▸ Your task
Do not copy the pictures; transcribe all other material exactly.

===== Dataset excerpt =====

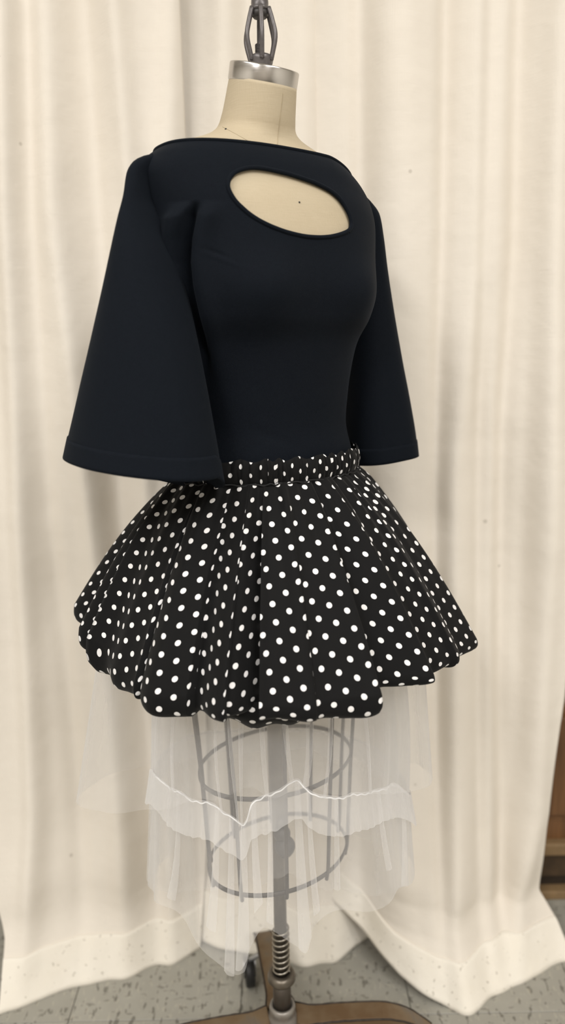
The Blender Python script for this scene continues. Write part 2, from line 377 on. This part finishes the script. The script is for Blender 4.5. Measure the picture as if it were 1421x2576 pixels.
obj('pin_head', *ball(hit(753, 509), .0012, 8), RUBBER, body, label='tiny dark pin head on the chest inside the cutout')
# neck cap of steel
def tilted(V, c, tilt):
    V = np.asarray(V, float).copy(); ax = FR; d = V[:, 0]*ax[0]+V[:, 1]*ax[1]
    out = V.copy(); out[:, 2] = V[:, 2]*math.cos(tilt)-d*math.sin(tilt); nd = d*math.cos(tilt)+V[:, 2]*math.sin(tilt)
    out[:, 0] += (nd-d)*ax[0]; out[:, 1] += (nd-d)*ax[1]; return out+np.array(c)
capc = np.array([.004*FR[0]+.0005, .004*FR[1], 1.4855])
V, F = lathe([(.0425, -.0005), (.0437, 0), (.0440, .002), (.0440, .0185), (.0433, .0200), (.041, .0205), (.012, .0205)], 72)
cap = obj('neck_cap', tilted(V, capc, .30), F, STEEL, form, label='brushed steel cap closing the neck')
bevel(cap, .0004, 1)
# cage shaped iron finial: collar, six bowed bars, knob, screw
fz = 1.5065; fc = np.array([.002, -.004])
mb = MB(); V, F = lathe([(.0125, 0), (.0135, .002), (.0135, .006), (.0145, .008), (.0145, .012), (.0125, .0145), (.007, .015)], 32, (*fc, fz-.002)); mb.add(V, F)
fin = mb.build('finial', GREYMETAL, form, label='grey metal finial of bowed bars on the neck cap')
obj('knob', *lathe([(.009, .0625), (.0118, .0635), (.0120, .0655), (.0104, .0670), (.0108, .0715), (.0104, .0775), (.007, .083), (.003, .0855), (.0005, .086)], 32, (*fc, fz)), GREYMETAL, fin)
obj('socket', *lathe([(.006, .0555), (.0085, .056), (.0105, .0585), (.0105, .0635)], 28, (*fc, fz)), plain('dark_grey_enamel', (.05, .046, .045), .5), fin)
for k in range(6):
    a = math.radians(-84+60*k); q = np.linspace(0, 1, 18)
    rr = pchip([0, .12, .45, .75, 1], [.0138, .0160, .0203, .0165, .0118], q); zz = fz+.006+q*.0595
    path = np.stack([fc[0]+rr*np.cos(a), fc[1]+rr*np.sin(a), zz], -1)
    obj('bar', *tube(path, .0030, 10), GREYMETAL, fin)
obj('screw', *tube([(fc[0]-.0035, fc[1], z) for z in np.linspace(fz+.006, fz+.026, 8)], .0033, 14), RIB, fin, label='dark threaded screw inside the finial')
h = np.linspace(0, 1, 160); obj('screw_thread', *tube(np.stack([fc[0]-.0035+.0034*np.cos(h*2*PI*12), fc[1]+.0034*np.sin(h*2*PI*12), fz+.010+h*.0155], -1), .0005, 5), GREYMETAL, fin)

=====

▸ The completed task
The Blender Python script for this scene continues. Write part 2, from line 377 on. This part finishes the script. The script is for Blender 4.5. Measure the picture as if it were 1421x2576 pixels.
obj('pin_head', *ball(hit(753, 509), .0012, 8), RUBBER, body, label='tiny dark pin head on the chest inside the cutout')
# neck cap of steel
def tilted(V, c, tilt):
    V = np.asarray(V, float).copy(); ax = FR; d = V[:, 0]*ax[0]+V[:, 1]*ax[1]
    out = V.copy(); out[:, 2] = V[:, 2]*math.cos(tilt)-d*math.sin(tilt); nd = d*math.cos(tilt)+V[:, 2]*math.sin(tilt)
    out[:, 0] += (nd-d)*ax[0]; out[:, 1] += (nd-d)*ax[1]; return out+np.array(c)
capc = np.array([.004*FR[0]+.0005, .004*FR[1], 1.4855])
V, F = lathe([(.0425, -.0005), (.0437, 0), (.0440, .002), (.0440, .0185), (.0433, .0200), (.041, .0205), (.012, .0205)], 72)
cap = obj('neck_cap', tilted(V, capc, .30), F, STEEL, form, label='brushed steel cap closing the neck')
bevel(cap, .0004, 1)
# cage shaped iron finial: collar, six bowed bars, knob, screw
fz = 1.5065; fc = np.array([.002, -.004])
mb = MB(); V, F = lathe([(.0125, 0), (.0135, .002), (.0135, .006), (.0145, .008), (.0145, .012), (.0125, .0145), (.007, .015)], 32, (*fc, fz-.002)); mb.add(V, F)
fin = mb.build('finial', GREYMETAL, form, label='grey metal finial of bowed bars on the neck cap')
obj('knob', *lathe([(.009, .0625), (.0118, .0635), (.0120, .0655), (.0104, .0670), (.0108, .0715), (.0104, .0775), (.007, .083), (.003, .0855), (.0005, .086)], 32, (*fc, fz)), GREYMETAL, fin)
obj('socket', *lathe([(.006, .0555), (.0085, .056), (.0105, .0585), (.0105, .0635)], 28, (*fc, fz)), plain('dark_grey_enamel', (.05, .046, .045), .5), fin)
for k in range(6):
    a = math.radians(-84+60*k); q = np.linspace(0, 1, 18)
    rr = pchip([0, .12, .45, .75, 1], [.0138, .0160, .0203, .0165, .0118], q); zz = fz+.006+q*.0595
    path = np.stack([fc[0]+rr*np.cos(a), fc[1]+rr*np.sin(a), zz], -1)
    obj('bar', *tube(path, .0030, 10), GREYMETAL, fin)
obj('screw', *tube([(fc[0]-.0035, fc[1], z) for z in np.linspace(fz+.006, fz+.026, 8)], .0033, 14), RIB, fin, label='dark threaded screw inside the finial')
h = np.linspace(0, 1, 160); obj('screw_thread', *tube(np.stack([fc[0]-.0035+.0034*np.cos(h*2*PI*12), fc[1]+.0034*np.sin(h*2*PI*12), fz+.010+h*.0155], -1), .0005, 5), GREYMETAL, fin)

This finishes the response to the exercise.